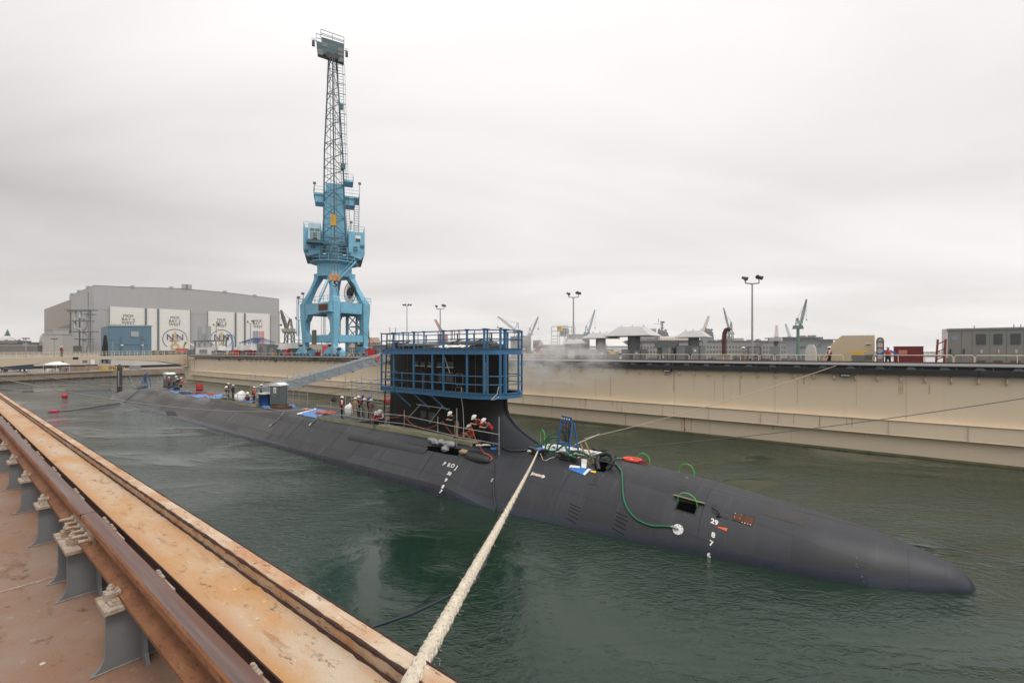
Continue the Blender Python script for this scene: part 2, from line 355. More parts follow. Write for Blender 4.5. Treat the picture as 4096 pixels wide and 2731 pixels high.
# ---- crane rail on pedestals
cr = T('crane_rail', 'heavy brown crane rail raised on grey steel pedestals in the foreground', 'rail', NEAR)
ZT = 6.40; yc = .706
hd = [(.657, ZT - .040), (.661, ZT - .012), (.670, ZT - .002), (.690, ZT), (.722, ZT), (.742, ZT - .002), (.751, ZT - .012), (.755, ZT - .040), (.727, ZT - .055), (.718, ZT - .062)]
b = MB(); b.cur = 0
low = [(.718, ZT - .125), (.785, ZT - .150), (.785, ZT - .168), (.628, ZT - .168), (.628, ZT - .150), (.694, ZT - .125), (.694, ZT - .062), (.685, ZT - .055)]
pr = hd + low; n_ = len(pr); vs = []; fs = []
for x in (-150, 12): vs += [(x, p[0], p[1]) for p in pr]
b.v = vs; b.f = [(i, (i + 1) % n_, (i + 1) % n_ + n_, i + n_) for i in range(n_)] + [tuple(range(n_))[::-1], tuple(range(n_, 2 * n_))]
b.mi = [0 if 2 <= i <= 4 else 1 for i in range(n_)] + [1, 1]; b.sm = [False] * (n_ + 2)
b.build('rail', [rail_top_m, rail_side_m], cr)
b = MB(); b.box(-4.585, -4.582, .6565, .7555, ZT - .045, ZT + .0008); b.build('rail_joint', edge_rust, cr)
def bolt(b, x, y, z, r=.017, h=.028, wash=True):
    if wash: b.lathe([(r * 1.5, z), (r * 1.5, z + .005), (r * 1.1, z + .007)], (x, y, 0), 14, False)
    b.lathe([(r * 1.1, z + .006), (r * 1.15, z + h * .75), (r * .95, z + h)], (x, y, 0), 6, False)
    b.lathe([(r * .62, z + h), (r * .62, z + h + .008), (r * .4, z + h + .011)], (x, y, 0), 10, False)
def pedestal(parent, x, long=False):
    p = bpy.data.objects.new('pedestal', None); sc.collection.objects.link(p); p.parent = parent; p.location = (x, 0, 0)
    hl = .27 if long else .115; zt = 6.228
    MB().box(-hl, hl, .548, .86, zt - .022, zt).build('cap_plate', clip_m, p)
    b = MB()
    def plate(xc):
        fl = [(.563, zt - .022), (.845, zt - .022), (.845, DZ + .10)] + [(.845 + .05 * (1 - math.cos(a)), DZ + .10 - .095 * math.sin(a)) for a in (R(30), R(60), R(90))] + [(.90, DZ)]
        fl += [(.503, DZ), (.508, DZ + .008)] + [(.563 - .055 * (1 - math.cos(a)), DZ + .11 - .10 * math.sin(a)) for a in (R(75), R(50), R(25))] + [(.563, DZ + .11)]
        b.prism(fl, xc - .01, xc + .01, 'x')
    for xc in ((-.19, .19) if long else (.045,)): plate(xc)
    x1 = hl - .015
    b.prism([(-x1, zt - .022), (x1, zt - .022), (x1, DZ + .12), (x1 + .02, DZ + .05), (x1 + .06, DZ), (-x1 - .06, DZ), (-x1 - .02, DZ + .05), (-x1, DZ + .12)], .715, .733, 'y')
    b.build('leg', ped_m, p)
    b = MB()
    for xc in ((-.19, .19) if long else (.045,)):
        b.tube([(xc + .012, .50, DZ + .004), (xc + .012, .89, DZ + .004)], .005, 6)
    b.build('weld_bead', mat('bead', (.24, .22, .2), .7, var=.3, vs=20), p)
    for xc in ((-.13, .1) if long else (-.035,)):
        for sd in (-1, 1):
            c = MB(); y0 = .628 if sd < 0 else .785
            c.prism([(y0 - sd * .012, zt + .024), (y0 - sd * .012, zt + .044), (y0 + sd * .055, zt + .044), (y0 + sd * .055, zt), (y0 + sd * .004, zt), (y0 + sd * .004, zt + .024)], xc - .036, xc + .036, 'x')
            k = c.build('rail_clip', clip_m, p)
            c = MB(); bolt(c, xc, y0 + sd * .028, zt + .044); c.build('bolt', clip_m, k)
            if not long:
                c = MB(); c.box(xc + .05, xc + .115, y0 + sd * .002, y0 + sd * .05, zt, zt + .014); c.box(xc + .058, xc + .105, y0 + sd * .006, y0 + sd * .036, zt + .014, zt + .024); c.build('shim', clip_m, p)
    return p
for i in range(18):
    x = -(1.98 + 1.30 * i); pedestal(cr, x if i != 2 else -4.58, i == 2)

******

Omitting all images, print the listing exactly.

Continue the Blender Python script for this scene: part 2, from line 355. More parts follow. Write for Blender 4.5. Treat the picture as 4096 pixels wide and 2731 pixels high.
# ---- crane rail on pedestals
cr = T('crane_rail', 'heavy brown crane rail raised on grey steel pedestals in the foreground', 'rail', NEAR)
ZT = 6.40; yc = .706
hd = [(.657, ZT - .040), (.661, ZT - .012), (.670, ZT - .002), (.690, ZT), (.722, ZT), (.742, ZT - .002), (.751, ZT - .012), (.755, ZT - .040), (.727, ZT - .055), (.718, ZT - .062)]
b = MB(); b.cur = 0
low = [(.718, ZT - .125), (.785, ZT - .150), (.785, ZT - .168), (.628, ZT - .168), (.628, ZT - .150), (.694, ZT - .125), (.694, ZT - .062), (.685, ZT - .055)]
pr = hd + low; n_ = len(pr); vs = []; fs = []
for x in (-150, 12): vs += [(x, p[0], p[1]) for p in pr]
b.v = vs; b.f = [(i, (i + 1) % n_, (i + 1) % n_ + n_, i + n_) for i in range(n_)] + [tuple(range(n_))[::-1], tuple(range(n_, 2 * n_))]
b.mi = [0 if 2 <= i <= 4 else 1 for i in range(n_)] + [1, 1]; b.sm = [False] * (n_ + 2)
b.build('rail', [rail_top_m, rail_side_m], cr)
b = MB(); b.box(-4.585, -4.582, .6565, .7555, ZT - .045, ZT + .0008); b.build('rail_joint', edge_rust, cr)
def bolt(b, x, y, z, r=.017, h=.028, wash=True):
    if wash: b.lathe([(r * 1.5, z), (r * 1.5, z + .005), (r * 1.1, z + .007)], (x, y, 0), 14, False)
    b.lathe([(r * 1.1, z + .006), (r * 1.15, z + h * .75), (r * .95, z + h)], (x, y, 0), 6, False)
    b.lathe([(r * .62, z + h), (r * .62, z + h + .008), (r * .4, z + h + .011)], (x, y, 0), 10, False)
def pedestal(parent, x, long=False):
    p = bpy.data.objects.new('pedestal', None); sc.collection.objects.link(p); p.parent = parent; p.location = (x, 0, 0)
    hl = .27 if long else .115; zt = 6.228
    MB().box(-hl, hl, .548, .86, zt - .022, zt).build('cap_plate', clip_m, p)
    b = MB()
    def plate(xc):
        fl = [(.563, zt - .022), (.845, zt - .022), (.845, DZ + .10)] + [(.845 + .05 * (1 - math.cos(a)), DZ + .10 - .095 * math.sin(a)) for a in (R(30), R(60), R(90))] + [(.90, DZ)]
        fl += [(.503, DZ), (.508, DZ + .008)] + [(.563 - .055 * (1 - math.cos(a)), DZ + .11 - .10 * math.sin(a)) for a in (R(75), R(50), R(25))] + [(.563, DZ + .11)]
        b.prism(fl, xc - .01, xc + .01, 'x')
    for xc in ((-.19, .19) if long else (.045,)): plate(xc)
    x1 = hl - .015
    b.prism([(-x1, zt - .022), (x1, zt - .022), (x1, DZ + .12), (x1 + .02, DZ + .05), (x1 + .06, DZ), (-x1 - .06, DZ), (-x1 - .02, DZ + .05), (-x1, DZ + .12)], .715, .733, 'y')
    b.build('leg', ped_m, p)
    b = MB()
    for xc in ((-.19, .19) if long else (.045,)):
        b.tube([(xc + .012, .50, DZ + .004), (xc + .012, .89, DZ + .004)], .005, 6)
    b.build('weld_bead', mat('bead', (.24, .22, .2), .7, var=.3, vs=20), p)
    for xc in ((-.13, .1) if long else (-.035,)):
        for sd in (-1, 1):
            c = MB(); y0 = .628 if sd < 0 else .785
            c.prism([(y0 - sd * .012, zt + .024), (y0 - sd * .012, zt + .044), (y0 + sd * .055, zt + .044), (y0 + sd * .055, zt), (y0 + sd * .004, zt), (y0 + sd * .004, zt + .024)], xc - .036, xc + .036, 'x')
            k = c.build('rail_clip', clip_m, p)
            c = MB(); bolt(c, xc, y0 + sd * .028, zt + .044); c.build('bolt', clip_m, k)
            if not long:
                c = MB(); c.box(xc + .05, xc + .115, y0 + sd * .002, y0 + sd * .05, zt, zt + .014); c.box(xc + .058, xc + .105, y0 + sd * .006, y0 + sd * .036, zt + .014, zt + .024); c.build('shim', clip_m, p)
    return p
for i in range(18):
    x = -(1.98 + 1.30 * i); pedestal(cr, x if i != 2 else -4.58, i == 2)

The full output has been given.